Seminar Series in Analytic Philosophy 2023-24: Session 9

Beyond Juxtaposition: Mixed Inferences and Anti-Collapse

Carlos Benito-Monsalvo (LanCog, Centre of Philosophy, University of Lisbon)


15 December 2023, 16:00 (Lisbon Time – WET)

Faculdade de Letras de Lisboa

Sala Mattos Romão (Departamento de Filosofia)


Abstract: Logical localism is a thesis within philosophy of logic according to which the correct application of logic is not topic-neutral, domain-neutral or irrespective of subject-matter. That is, logical localism is the thesis stating that different sets of logical principles, forming various alternative logic systems, are required in order to systematically account for correct reasoning in different domains. However, there is a very straightforward problem for anyone defending a localist thesis, a problem that follows from the fact that we reason across domains.

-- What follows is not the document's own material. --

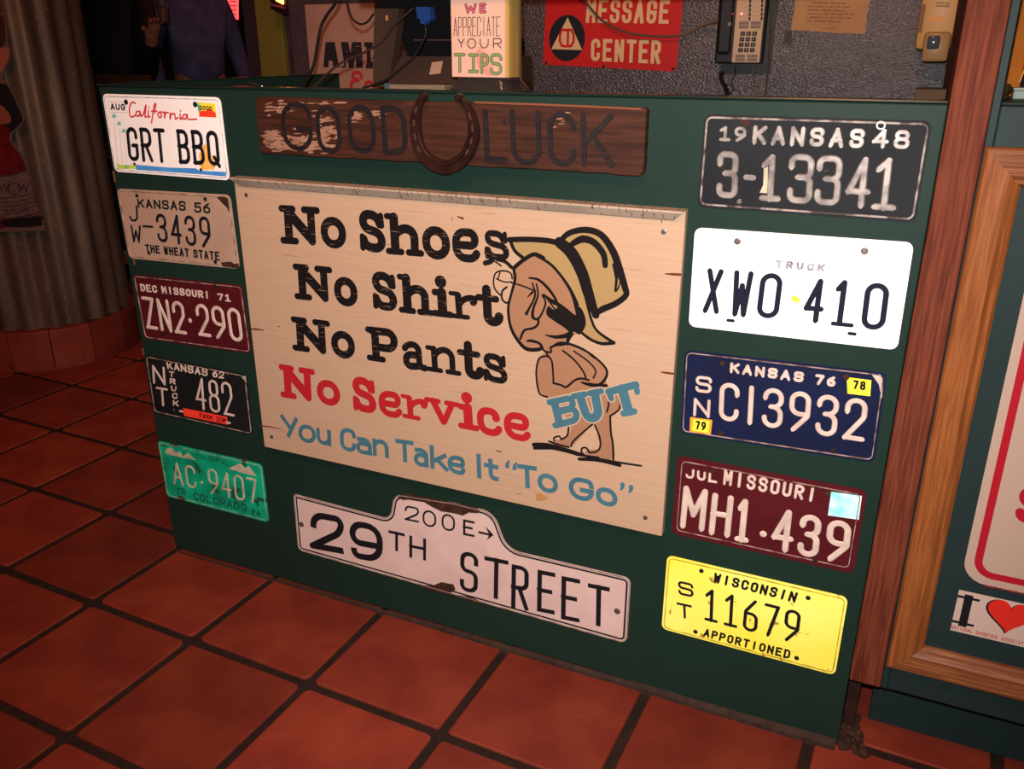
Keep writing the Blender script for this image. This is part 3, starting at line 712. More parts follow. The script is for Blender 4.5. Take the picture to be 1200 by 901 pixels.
part(F, 'corner_wear', M_LETW, lambda m: poly(m, F.q([(398,386),(412,384),(414,408),(408,400)]), Z0, ZF+.0003))

F = plate(c6, [(122,592),(458,662),(480,855),(155,765)], M_GRNP, mat('pale_green_rim', (.38,.55,.38), (.1,.2,.12), 50, rough=.5), 'bright green Colorado plate with white mountains reading AC-9407')
part(F, 'mountain_print', M_LETG, lambda m: poly(m, F.q([(146,632),(150,618),(162,612),(172,622),(182,630),(190,624),(200,640),(215,628),(240,652),(200,644),(170,638)]), Z0, ZF+.0004))
part(F, 'mountain_print', M_LETG, lambda m: poly(m, F.q([(345,678),(365,668),(385,660),(400,676),(412,668),(425,684),(440,702),(400,694),(370,684)]), Z0, ZF+.0004))
def t1(m):
    row(m, F, 'AC', [(166,656),(236,672),(246,744),(174,728)], .0052, Z0, Z1, gap=.3); row(m, F, '9407', [(276,676),(438,712),(446,795),(284,758)], .0052, Z0, Z1, gap=.3)
    disc(m, F.pt(260,722), .0036, Z0, Z1)
part(F, 'serial_number', M_LETG, t1, True)
M_DG = mat('dark_green_relief', (.01,.10,.06), rough=.5)
part(F, 'slogan', M_DG, lambda m: row(m, F, 'COLORFUL', [(242,630),(342,652),(342,666),(244,645)], .0016, Z0, ZF+.0006, 0))
def t2(m):
    row(m, F, 'COLORADO', [(234,752),(404,792),(404,816),(236,776)], .0028, Z0, Z1); row(m, F, '74', [(420,808),(450,815),(452,834),(422,828)], .0024, Z0, Z1); row(m, F, 'TR', [(182,738),(210,744),(212,764),(184,758)], .0024, Z0, Z1)
part(F, 'state_name', M_DG, t2, True)
holes(F, [(176,600),(398,650)], M_RUST, .0045, name='rust_hole')
part(F, 'corner_rust', M_RUST, lambda m: poly(m, F.q([(182,768),(196,762),(215,778),(200,780)]), Z0, ZF+.0006))

# ------------------------------------------------------------ licence plates, right column
cR = (780, 120, 3.003)
F = plate(cR, [(133,38),(933,68),(886,420),(116,370)], M_BLACKP, mat('silver_rim', (.42,.36,.33), (.07,.05,.05), 40, rough=.45, lo=.42, hi=.58), 'worn black 1948 Kansas plate with silver relief digits 3-13341', rimw=.004)
def t1(m):
    row(m, F, '19', [(187,80),(288,84),(286,140),(186,135)], .0052, Z0, Z1); row(m, F, 'KANSAS', [(309,78),(708,92),(700,164),(306,148)], .0068, Z0, Z1, gap=.25); row(m, F, '48', [(730,92),(864,98),(857,168),(726,160)], .0062, Z0, Z1)
part(F, 'state_name', M_LETS, t1, True)
def t2(m):
    for c, x0, x1, yt, yb in (('3',182,262,170,340),('1',335,418,181,351),('3',436,530,180,358),('3',534,628,185,364),('4',642,732,190,372),('1',732,826,193,380)):
        cell(m, F, c, x0, x1, yt, yb, .0092, Z0, Z1+.0006, slope=.06, lean=-18*(x0-150)/700, rad=.32)
    ribbon(m, F.q([(290,263),(316,265)]), .008, Z0, Z1)
part(F, 'serial_number', M_LETS, t2, True)
part(F, 'bare_patch', M_LETG, lambda m: poly(m, F.q([(352,215),(366,212),(368,300),(372,320),(340,318),(352,290)]), Z0, ZF+.0004))
holes(F, [(268,350)], M_SCREW, .0042)
part(F, 'eyelet', M_LETS, lambda m: ribbon(m, [F.pt(757 + 14*math.cos(t), 82 + 13*math.sin(t)) for t in np.linspace(0, 2*math.pi, 14)[:-1]], .002, Z0, Z1, True), True)
part(F, 'rust_mark', M_RUST, lambda m: poly(m, F.q([(262,58),(292,52),(300,74),(286,84),(270,76)]), Z0, ZF+.0005))

F = plate(cR, [(104,441),(870,490),(820,873),(82,785)], M_WSHEET, mat('white_rim', (.93,.92,.93), rough=.5), 'glaring white truck plate reading XWO-410 with a tiny yellow map')
def t1(m):
    for c, x0, x1, yt, yb in (('X',138,196,583,740),('W',231,300,590,752),('O',324,404,598,758),('4',486,558,617,774),('i1',588,650,622,786),('0',693,782,632,800)):
        cell(m, F, c, x0, x1, yt, yb, .0078, Z0, Z1, slope=.08, lean=-18)
    ribbon(m, F.q([(588,776),(655,783)]), .006, Z0, Z1)
part(F, 'serial_number', M_LETN, t1, True)
part(F, 'truck_text', mat('faded_blue', (.16,.15,.24), (.60,.57,.66), 60, rough=.5), lambda m: row(m, F, 'TRUCK', [(384,552),(558,567),(555,595),(382,580)], .0032, Z0, Z1, gap=.45), True)
part(F, 'map_print', M_YEL, lambda m: poly(m, F.q([(440,682),(448,676),(462,682),(474,690),(466,698),(460,708),(452,698),(443,694)]), Z0, ZF+.0004))
holes(F, [(250,488),(695,520)], M_SCREW, .0052); holes(F, [], M_LETN, slots=[(228,765),(657,813)])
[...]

This challenge is known as the problem of mixed inferences. The problem is, very roughly, the following: suppose that there are (at least) two components, within the premises or conclusion of an argument, belonging to different domains whose logics are L1 and L2, respectively. Then, which is the criterion of validity for the argument? The approach that I will take consists in trying to solve the problem of mixed inferences (more concretely, the version of the problem raised by Chase Wrenn) by making a finer translation of the arguments and using combination mechanisms as the criterion of validity. Among the alternative methods for combining logics, I will focus on the method of juxtaposition and show that there are some mixed inferences with the logical form of bridge principles that seem to be intuitively valid and that are not validated by juxtaposition, which constitutes an anti-collapse problem for juxtaposition. This limitation is what motivates the improvements on the methods that I propose, as a way of extending juxtaposition and allowing the emergence of the justified bridge principles in the combination mechanisms.